__DATA FOR THIS TASK__.
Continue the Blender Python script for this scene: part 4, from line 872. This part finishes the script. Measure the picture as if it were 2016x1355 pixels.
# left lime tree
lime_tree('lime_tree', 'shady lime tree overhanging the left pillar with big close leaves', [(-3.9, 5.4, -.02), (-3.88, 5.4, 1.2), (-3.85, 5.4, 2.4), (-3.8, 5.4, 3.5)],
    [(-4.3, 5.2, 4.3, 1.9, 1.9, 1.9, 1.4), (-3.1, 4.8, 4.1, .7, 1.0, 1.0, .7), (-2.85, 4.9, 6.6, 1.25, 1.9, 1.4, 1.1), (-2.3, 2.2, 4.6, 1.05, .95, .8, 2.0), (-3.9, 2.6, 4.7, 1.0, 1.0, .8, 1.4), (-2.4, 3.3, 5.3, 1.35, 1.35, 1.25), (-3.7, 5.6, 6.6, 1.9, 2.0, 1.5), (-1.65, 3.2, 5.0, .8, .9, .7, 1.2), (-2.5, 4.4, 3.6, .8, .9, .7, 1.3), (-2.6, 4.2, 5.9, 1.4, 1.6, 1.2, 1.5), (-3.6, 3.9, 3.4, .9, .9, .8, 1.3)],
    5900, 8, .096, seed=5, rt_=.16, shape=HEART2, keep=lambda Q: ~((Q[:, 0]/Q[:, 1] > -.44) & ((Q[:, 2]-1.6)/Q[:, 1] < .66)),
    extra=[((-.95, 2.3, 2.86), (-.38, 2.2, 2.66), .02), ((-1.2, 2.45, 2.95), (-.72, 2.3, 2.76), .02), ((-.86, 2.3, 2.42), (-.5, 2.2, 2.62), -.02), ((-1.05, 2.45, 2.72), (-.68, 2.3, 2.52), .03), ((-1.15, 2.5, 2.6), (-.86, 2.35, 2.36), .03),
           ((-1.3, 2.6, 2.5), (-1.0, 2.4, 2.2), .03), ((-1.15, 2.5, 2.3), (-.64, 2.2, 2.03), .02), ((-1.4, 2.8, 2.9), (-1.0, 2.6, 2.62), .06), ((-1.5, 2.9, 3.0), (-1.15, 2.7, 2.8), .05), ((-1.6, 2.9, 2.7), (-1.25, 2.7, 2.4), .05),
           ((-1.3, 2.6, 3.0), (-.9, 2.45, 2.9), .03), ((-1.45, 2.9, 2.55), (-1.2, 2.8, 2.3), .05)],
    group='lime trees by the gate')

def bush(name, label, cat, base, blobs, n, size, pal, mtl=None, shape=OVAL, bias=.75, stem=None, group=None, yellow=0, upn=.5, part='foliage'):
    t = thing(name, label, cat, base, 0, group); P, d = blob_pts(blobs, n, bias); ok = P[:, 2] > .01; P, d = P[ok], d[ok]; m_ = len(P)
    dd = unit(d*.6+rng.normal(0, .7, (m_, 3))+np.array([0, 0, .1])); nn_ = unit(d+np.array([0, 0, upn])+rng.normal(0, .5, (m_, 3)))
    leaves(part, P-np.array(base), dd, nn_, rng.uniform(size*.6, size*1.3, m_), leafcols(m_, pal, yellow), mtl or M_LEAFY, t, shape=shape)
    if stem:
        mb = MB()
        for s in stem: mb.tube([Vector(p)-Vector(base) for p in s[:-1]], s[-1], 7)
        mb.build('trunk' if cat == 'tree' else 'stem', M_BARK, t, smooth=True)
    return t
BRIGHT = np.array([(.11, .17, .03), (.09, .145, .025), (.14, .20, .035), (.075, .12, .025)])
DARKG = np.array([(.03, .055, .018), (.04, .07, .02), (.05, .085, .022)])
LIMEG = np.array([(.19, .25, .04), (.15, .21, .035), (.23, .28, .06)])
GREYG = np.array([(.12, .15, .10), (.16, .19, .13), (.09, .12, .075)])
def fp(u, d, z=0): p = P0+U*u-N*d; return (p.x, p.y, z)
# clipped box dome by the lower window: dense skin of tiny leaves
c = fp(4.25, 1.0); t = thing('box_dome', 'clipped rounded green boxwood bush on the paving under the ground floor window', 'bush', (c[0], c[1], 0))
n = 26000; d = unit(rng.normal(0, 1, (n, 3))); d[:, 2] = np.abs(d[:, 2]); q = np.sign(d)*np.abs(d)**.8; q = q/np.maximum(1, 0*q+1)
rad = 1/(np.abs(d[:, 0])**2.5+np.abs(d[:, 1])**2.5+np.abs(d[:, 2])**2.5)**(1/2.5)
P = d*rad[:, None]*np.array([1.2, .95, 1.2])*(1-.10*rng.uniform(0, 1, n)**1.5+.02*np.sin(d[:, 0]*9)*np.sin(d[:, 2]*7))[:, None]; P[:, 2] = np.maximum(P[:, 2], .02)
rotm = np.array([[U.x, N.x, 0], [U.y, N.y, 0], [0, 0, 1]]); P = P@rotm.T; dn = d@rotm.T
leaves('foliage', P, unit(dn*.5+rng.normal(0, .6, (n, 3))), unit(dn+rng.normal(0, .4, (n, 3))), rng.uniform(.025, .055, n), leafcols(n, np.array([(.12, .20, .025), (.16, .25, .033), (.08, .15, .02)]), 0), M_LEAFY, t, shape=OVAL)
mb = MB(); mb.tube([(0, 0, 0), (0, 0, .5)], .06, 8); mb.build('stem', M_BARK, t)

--

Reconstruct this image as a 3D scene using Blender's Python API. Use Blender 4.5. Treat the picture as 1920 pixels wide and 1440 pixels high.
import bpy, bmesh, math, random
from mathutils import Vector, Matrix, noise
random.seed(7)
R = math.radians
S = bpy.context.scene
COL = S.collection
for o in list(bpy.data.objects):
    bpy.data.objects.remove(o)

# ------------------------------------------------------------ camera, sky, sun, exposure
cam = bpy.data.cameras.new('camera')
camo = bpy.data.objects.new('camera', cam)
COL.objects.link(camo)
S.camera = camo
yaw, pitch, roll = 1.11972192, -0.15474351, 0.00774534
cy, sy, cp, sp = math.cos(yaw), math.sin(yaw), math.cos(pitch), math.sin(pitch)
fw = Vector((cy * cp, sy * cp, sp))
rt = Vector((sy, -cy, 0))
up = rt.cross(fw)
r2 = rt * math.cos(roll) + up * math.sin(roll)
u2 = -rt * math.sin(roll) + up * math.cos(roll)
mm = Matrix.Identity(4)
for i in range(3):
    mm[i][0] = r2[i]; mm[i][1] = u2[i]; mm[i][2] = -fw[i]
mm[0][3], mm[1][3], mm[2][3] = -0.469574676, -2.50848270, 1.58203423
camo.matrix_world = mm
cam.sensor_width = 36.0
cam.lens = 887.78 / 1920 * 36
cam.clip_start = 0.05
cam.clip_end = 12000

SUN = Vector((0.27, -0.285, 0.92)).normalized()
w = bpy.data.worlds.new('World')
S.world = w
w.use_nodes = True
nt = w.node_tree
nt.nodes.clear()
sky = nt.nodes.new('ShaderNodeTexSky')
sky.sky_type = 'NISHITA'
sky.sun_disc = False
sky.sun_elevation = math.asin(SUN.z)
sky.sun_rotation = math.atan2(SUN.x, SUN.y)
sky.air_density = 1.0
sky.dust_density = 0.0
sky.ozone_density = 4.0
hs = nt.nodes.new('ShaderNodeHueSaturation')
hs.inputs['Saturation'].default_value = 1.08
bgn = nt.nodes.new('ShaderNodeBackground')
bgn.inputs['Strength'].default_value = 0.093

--

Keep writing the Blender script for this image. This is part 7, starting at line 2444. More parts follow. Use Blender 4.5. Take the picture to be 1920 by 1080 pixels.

__WORK TO BE COMPLETED__.
Quote nothing but the lines that run from the line containing "Continue the Blender" through the line containing "group='lime trees by the gate')", keeping both of them word for word.

__THE OUTPUT__.
Continue the Blender Python script for this scene: part 4, from line 872. This part finishes the script. Measure the picture as if it were 2016x1355 pixels.
# left lime tree
lime_tree('lime_tree', 'shady lime tree overhanging the left pillar with big close leaves', [(-3.9, 5.4, -.02), (-3.88, 5.4, 1.2), (-3.85, 5.4, 2.4), (-3.8, 5.4, 3.5)],
    [(-4.3, 5.2, 4.3, 1.9, 1.9, 1.9, 1.4), (-3.1, 4.8, 4.1, .7, 1.0, 1.0, .7), (-2.85, 4.9, 6.6, 1.25, 1.9, 1.4, 1.1), (-2.3, 2.2, 4.6, 1.05, .95, .8, 2.0), (-3.9, 2.6, 4.7, 1.0, 1.0, .8, 1.4), (-2.4, 3.3, 5.3, 1.35, 1.35, 1.25), (-3.7, 5.6, 6.6, 1.9, 2.0, 1.5), (-1.65, 3.2, 5.0, .8, .9, .7, 1.2), (-2.5, 4.4, 3.6, .8, .9, .7, 1.3), (-2.6, 4.2, 5.9, 1.4, 1.6, 1.2, 1.5), (-3.6, 3.9, 3.4, .9, .9, .8, 1.3)],
    5900, 8, .096, seed=5, rt_=.16, shape=HEART2, keep=lambda Q: ~((Q[:, 0]/Q[:, 1] > -.44) & ((Q[:, 2]-1.6)/Q[:, 1] < .66)),
    extra=[((-.95, 2.3, 2.86), (-.38, 2.2, 2.66), .02), ((-1.2, 2.45, 2.95), (-.72, 2.3, 2.76), .02), ((-.86, 2.3, 2.42), (-.5, 2.2, 2.62), -.02), ((-1.05, 2.45, 2.72), (-.68, 2.3, 2.52), .03), ((-1.15, 2.5, 2.6), (-.86, 2.35, 2.36), .03),
           ((-1.3, 2.6, 2.5), (-1.0, 2.4, 2.2), .03), ((-1.15, 2.5, 2.3), (-.64, 2.2, 2.03), .02), ((-1.4, 2.8, 2.9), (-1.0, 2.6, 2.62), .06), ((-1.5, 2.9, 3.0), (-1.15, 2.7, 2.8), .05), ((-1.6, 2.9, 2.7), (-1.25, 2.7, 2.4), .05),
           ((-1.3, 2.6, 3.0), (-.9, 2.45, 2.9), .03), ((-1.45, 2.9, 2.55), (-1.2, 2.8, 2.3), .05)],
    group='lime trees by the gate')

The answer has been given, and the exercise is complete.